◆ Exercise:
Set down each line of the material that follows, exactly, with no pictures.

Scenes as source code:
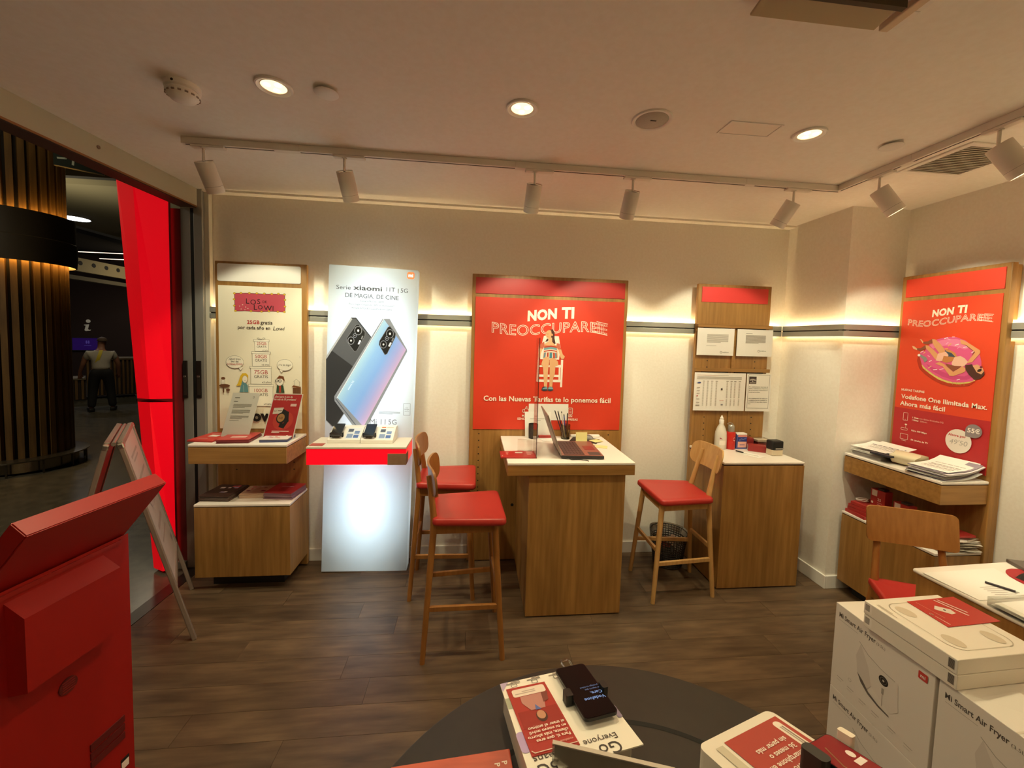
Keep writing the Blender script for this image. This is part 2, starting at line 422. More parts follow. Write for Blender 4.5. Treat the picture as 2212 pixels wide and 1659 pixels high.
# ------------------------------------------------------------------ ceiling fittings
def downlight(x, y, label, lamp_on=True):
    t = thing('ceiling_light', (x, y, ZC), label, 'ceiling light', 'recessed ceiling lights')
    MB().lathe([(.047, -.002), (.062, -.0085), (.067, -.007), (.069, -.0005)], (x, y, ZC), 36, caps=False).build('trim_ring', M_WHITE, t, True)
    MB().lathe([(.049, .004), (.049, -.0035), (.0475, -.004)], (x, y, ZC), 36, caps=False).build('inner_ring', paint('E8D8B8', .4), t, True)
    ln = MB().lathe([(.0472, -.0015), (.028, -.003), (.004, -.0035)], (x, y, ZC), 30).build('lens', paint('FFE9B8', .3, emit=1.1), t, True)
    for k in range(3):
        a = radians(90 + 120 * k); MB().lathe([(.011, -.0042), (.004, -.0048)], (x + .023 * cos(a), y + .023 * sin(a), ZC), 14).build('bulb', paint('FFFBEA', .3, emit=8), ln, True)
    lamp('lamp', 'SPOT', (x, y, ZC - .012), P_DOWN, WARM, (x, y, 0), .035, 150, .8)
    return t
downlight(-.819, 1.764, 'recessed round ceiling light between smoke detector and white blank disc')
downlight(.178, 1.764, 'recessed round ceiling light alone above the middle of the room')
downlight(1.507, 1.766, 'recessed round ceiling light beside the flush rectangular hatch')
for x in (-.82, .18, 1.5):
    for yy in (.45, -1.1):
        lamp('lamp', 'SPOT', (x, yy, ZC - .012), P_BACK, WARM, (x, yy, 0), .035, 150, .8)  # unseen lamps without fittings, added behind the viewer to brighten the ceiling
def disc(x, y, label):
    return solo('blank_cover', MB().lathe([(.012, -.0005), (.012, -.007), (.044, -.008), (.047, -.011), (.044, -.0135), (.002, -.0145)], (x, y, ZC), 36), M_WHITE, (x, y, ZC), label, 'ceiling cover', 'round blank covers', True)
disc(-.619, 1.765, 'plain white round cover on the ceiling right of a lit downlight')
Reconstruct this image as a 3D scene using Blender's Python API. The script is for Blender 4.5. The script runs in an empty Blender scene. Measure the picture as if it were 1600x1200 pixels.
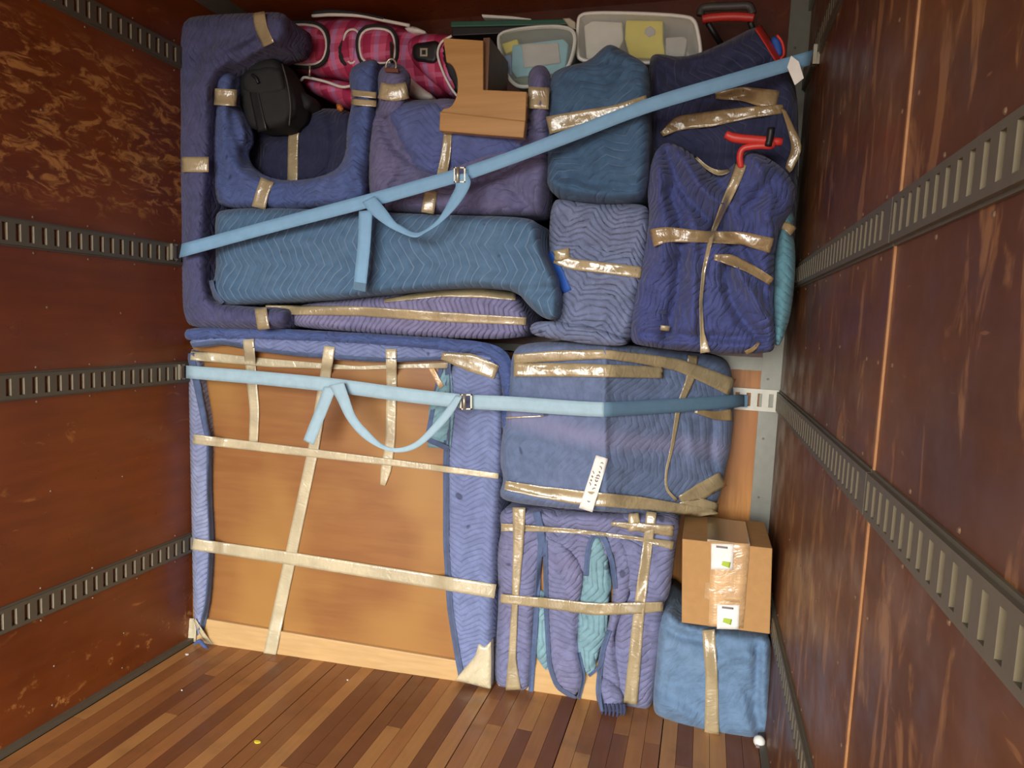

◆ Solution to this task:
Keep writing the Blender script for this image. This is part 2, starting at line 422. More parts follow. Write for Blender 4.5. Treat the picture as 2212 pixels wide and 1659 pixels high.
# ------------------------------------------------------------------ ceiling fittings
def downlight(x, y, label, lamp_on=True):
    t = thing('ceiling_light', (x, y, ZC), label, 'ceiling light', 'recessed ceiling lights')
    MB().lathe([(.047, -.002), (.062, -.0085), (.067, -.007), (.069, -.0005)], (x, y, ZC), 36, caps=False).build('trim_ring', M_WHITE, t, True)
    MB().lathe([(.049, .004), (.049, -.0035), (.0475, -.004)], (x, y, ZC), 36, caps=False).build('inner_ring', paint('E8D8B8', .4), t, True)
    ln = MB().lathe([(.0472, -.0015), (.028, -.003), (.004, -.0035)], (x, y, ZC), 30).build('lens', paint('FFE9B8', .3, emit=1.1), t, True)
    for k in range(3):
        a = radians(90 + 120 * k); MB().lathe([(.011, -.0042), (.004, -.0048)], (x + .023 * cos(a), y + .023 * sin(a), ZC), 14).build('bulb', paint('FFFBEA', .3, emit=8), ln, True)
    lamp('lamp', 'SPOT', (x, y, ZC - .012), P_DOWN, WARM, (x, y, 0), .035, 150, .8)
    return t
downlight(-.819, 1.764, 'recessed round ceiling light between smoke detector and white blank disc')
downlight(.178, 1.764, 'recessed round ceiling light alone above the middle of the room')
downlight(1.507, 1.766, 'recessed round ceiling light beside the flush rectangular hatch')
for x in (-.82, .18, 1.5):
    for yy in (.45, -1.1):
        lamp('lamp', 'SPOT', (x, yy, ZC - .012), P_BACK, WARM, (x, yy, 0), .035, 150, .8)  # unseen lamps without fittings, added behind the viewer to brighten the ceiling
def disc(x, y, label):
    return solo('blank_cover', MB().lathe([(.012, -.0005), (.012, -.007), (.044, -.008), (.047, -.011), (.044, -.0135), (.002, -.0145)], (x, y, ZC), 36), M_WHITE, (x, y, ZC), label, 'ceiling cover', 'round blank covers', True)
disc(-.619, 1.765, 'plain white round cover on the ceiling right of a lit downlight')
Reconstruct this image as a 3D scene using Blender's Python API. The script is for Blender 4.5. The script runs in an empty Blender scene. Measure the picture as if it were 1600x1200 pixels.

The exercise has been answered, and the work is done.